3D scene scripts
---------------

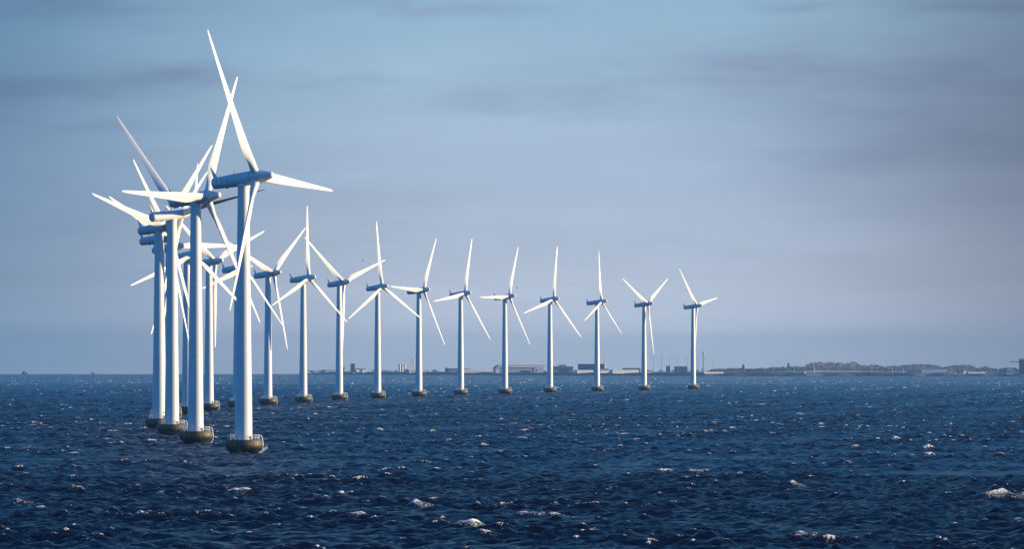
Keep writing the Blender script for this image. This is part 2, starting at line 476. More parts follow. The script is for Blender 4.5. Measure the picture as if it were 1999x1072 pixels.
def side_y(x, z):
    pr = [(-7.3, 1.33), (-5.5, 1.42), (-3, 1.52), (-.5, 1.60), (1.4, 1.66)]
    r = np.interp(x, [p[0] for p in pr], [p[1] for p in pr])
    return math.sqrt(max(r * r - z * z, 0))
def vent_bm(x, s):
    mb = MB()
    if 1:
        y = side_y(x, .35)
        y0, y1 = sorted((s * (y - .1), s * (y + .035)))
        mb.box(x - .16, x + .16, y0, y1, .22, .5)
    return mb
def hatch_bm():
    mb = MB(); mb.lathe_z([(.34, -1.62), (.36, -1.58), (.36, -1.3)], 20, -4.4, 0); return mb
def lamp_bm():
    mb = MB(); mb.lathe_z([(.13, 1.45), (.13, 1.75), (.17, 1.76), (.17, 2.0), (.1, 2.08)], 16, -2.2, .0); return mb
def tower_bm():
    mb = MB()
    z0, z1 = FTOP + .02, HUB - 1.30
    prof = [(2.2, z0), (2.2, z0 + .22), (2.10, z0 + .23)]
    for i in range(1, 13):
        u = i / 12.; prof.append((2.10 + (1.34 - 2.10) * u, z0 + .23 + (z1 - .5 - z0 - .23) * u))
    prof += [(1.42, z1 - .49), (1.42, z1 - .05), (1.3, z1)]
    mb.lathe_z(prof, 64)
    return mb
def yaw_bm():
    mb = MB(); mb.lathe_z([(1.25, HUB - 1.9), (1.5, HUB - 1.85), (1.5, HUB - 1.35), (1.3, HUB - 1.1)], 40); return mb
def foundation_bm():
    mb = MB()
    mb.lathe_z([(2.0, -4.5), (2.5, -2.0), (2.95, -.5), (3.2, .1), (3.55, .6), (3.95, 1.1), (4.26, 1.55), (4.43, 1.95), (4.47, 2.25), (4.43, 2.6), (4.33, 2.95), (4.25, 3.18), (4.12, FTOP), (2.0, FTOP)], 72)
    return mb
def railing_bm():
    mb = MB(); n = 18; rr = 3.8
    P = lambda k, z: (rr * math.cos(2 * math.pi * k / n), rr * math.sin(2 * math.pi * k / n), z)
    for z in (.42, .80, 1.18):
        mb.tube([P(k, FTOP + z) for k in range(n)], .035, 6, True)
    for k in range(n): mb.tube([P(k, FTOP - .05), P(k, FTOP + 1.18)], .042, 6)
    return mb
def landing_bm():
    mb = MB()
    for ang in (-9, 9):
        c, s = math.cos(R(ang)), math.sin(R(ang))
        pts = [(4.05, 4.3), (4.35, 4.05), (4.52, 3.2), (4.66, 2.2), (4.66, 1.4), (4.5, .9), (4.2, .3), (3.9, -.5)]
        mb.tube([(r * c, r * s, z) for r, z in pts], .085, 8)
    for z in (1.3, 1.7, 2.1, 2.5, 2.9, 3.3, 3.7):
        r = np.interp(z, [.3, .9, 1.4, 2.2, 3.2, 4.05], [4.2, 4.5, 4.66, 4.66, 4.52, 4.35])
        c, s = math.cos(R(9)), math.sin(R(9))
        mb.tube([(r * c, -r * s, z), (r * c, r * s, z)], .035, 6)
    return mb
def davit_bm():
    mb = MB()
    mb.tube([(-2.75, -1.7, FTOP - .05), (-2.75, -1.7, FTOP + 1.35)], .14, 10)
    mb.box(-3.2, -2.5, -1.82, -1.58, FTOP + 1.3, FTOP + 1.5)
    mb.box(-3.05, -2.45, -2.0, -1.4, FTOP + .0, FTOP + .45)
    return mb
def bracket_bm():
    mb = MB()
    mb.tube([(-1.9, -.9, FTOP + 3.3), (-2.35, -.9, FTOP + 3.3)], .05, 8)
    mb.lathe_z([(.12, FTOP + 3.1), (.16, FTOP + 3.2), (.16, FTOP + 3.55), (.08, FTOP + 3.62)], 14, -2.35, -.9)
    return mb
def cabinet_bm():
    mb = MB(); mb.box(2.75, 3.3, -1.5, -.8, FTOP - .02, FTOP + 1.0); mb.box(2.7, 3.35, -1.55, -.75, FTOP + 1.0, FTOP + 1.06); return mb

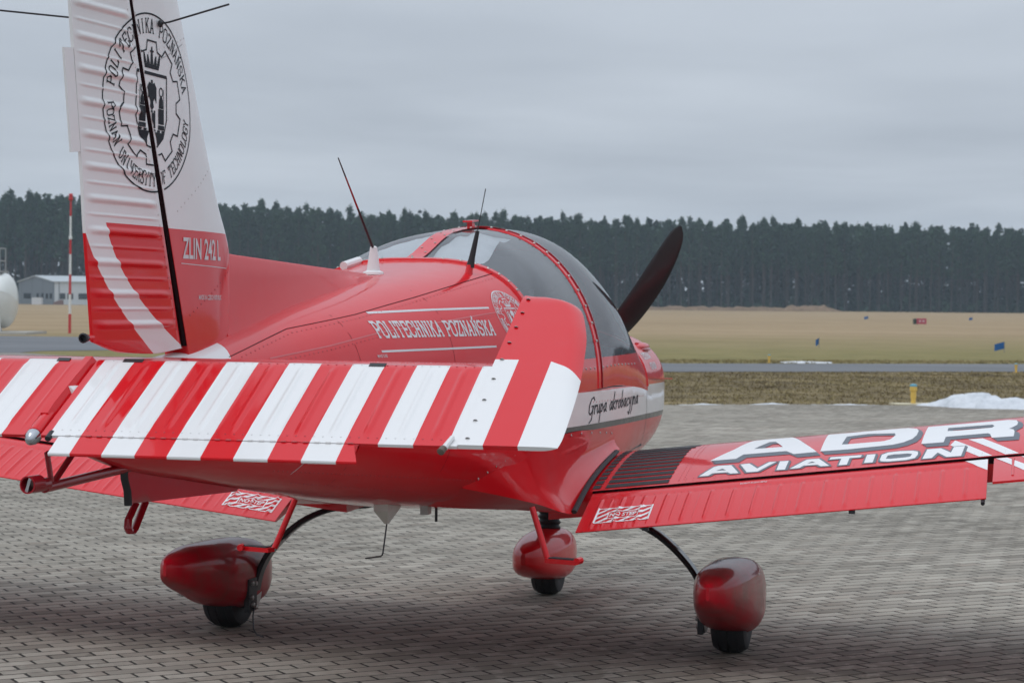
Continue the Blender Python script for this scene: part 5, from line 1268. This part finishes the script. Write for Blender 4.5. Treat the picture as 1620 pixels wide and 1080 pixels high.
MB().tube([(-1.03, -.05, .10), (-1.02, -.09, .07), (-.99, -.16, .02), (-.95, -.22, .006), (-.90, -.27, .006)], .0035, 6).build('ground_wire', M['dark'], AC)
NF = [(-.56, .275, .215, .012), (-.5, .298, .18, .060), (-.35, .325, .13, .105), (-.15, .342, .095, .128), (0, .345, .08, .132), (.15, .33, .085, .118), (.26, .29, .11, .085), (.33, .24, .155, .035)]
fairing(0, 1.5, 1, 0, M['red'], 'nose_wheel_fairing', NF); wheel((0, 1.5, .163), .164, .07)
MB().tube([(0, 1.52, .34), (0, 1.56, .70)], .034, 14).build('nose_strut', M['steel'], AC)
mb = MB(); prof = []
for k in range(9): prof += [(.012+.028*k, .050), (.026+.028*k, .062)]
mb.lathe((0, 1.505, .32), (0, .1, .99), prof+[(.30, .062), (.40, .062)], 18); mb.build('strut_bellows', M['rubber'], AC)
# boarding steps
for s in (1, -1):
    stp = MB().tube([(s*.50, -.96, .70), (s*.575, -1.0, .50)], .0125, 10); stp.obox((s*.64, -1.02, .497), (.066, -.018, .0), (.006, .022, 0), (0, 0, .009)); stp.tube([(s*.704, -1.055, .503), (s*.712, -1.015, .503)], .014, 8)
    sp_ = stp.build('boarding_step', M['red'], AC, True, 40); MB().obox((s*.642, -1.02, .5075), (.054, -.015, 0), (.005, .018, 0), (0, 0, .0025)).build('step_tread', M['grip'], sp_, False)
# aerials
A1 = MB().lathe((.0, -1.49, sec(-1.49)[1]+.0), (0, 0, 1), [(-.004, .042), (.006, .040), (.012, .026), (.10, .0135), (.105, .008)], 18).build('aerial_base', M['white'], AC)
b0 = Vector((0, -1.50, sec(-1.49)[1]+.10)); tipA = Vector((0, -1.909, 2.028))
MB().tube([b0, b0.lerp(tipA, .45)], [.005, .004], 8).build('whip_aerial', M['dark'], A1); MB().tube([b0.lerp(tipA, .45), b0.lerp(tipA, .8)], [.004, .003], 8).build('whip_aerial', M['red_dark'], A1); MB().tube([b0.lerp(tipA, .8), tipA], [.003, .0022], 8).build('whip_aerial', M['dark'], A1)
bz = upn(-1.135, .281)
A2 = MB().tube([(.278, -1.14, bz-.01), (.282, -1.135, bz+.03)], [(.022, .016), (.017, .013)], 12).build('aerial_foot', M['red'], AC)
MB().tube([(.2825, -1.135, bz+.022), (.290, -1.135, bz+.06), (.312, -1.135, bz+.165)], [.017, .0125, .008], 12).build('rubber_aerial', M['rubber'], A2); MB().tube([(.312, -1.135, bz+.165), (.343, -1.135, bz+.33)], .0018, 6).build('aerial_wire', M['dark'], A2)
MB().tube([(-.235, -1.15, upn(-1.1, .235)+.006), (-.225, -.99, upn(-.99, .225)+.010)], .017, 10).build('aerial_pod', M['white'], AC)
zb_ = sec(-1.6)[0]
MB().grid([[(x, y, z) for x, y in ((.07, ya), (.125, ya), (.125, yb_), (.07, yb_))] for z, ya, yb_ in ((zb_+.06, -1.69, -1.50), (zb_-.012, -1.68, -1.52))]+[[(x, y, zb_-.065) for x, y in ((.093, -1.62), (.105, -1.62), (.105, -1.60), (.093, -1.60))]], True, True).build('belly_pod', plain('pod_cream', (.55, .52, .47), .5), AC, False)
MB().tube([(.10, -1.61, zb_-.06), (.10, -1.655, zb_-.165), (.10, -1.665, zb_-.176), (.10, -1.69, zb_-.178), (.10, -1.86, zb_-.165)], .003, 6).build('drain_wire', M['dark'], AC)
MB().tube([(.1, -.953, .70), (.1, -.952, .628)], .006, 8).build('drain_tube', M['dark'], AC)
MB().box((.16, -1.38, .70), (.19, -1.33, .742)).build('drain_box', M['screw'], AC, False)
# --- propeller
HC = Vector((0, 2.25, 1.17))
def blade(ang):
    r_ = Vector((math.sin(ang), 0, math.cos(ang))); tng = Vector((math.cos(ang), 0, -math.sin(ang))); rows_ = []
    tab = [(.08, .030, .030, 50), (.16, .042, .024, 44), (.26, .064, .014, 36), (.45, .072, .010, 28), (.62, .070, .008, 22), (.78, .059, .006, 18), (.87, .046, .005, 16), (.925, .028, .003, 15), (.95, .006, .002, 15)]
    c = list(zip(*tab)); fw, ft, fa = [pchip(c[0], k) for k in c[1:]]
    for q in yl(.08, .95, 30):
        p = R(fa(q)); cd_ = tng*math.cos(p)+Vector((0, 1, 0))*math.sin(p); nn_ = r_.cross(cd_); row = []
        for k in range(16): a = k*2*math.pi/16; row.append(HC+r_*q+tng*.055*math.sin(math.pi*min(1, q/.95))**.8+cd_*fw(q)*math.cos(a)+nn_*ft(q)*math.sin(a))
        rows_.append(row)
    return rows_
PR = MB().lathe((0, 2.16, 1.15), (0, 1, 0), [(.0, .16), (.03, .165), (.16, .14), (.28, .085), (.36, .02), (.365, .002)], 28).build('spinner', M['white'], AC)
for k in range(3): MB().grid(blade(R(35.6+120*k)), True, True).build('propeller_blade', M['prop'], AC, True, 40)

---------------

Check each line of these records for the string "part" and state only how many lines have it.

→ COMPLETED EXERCISE
2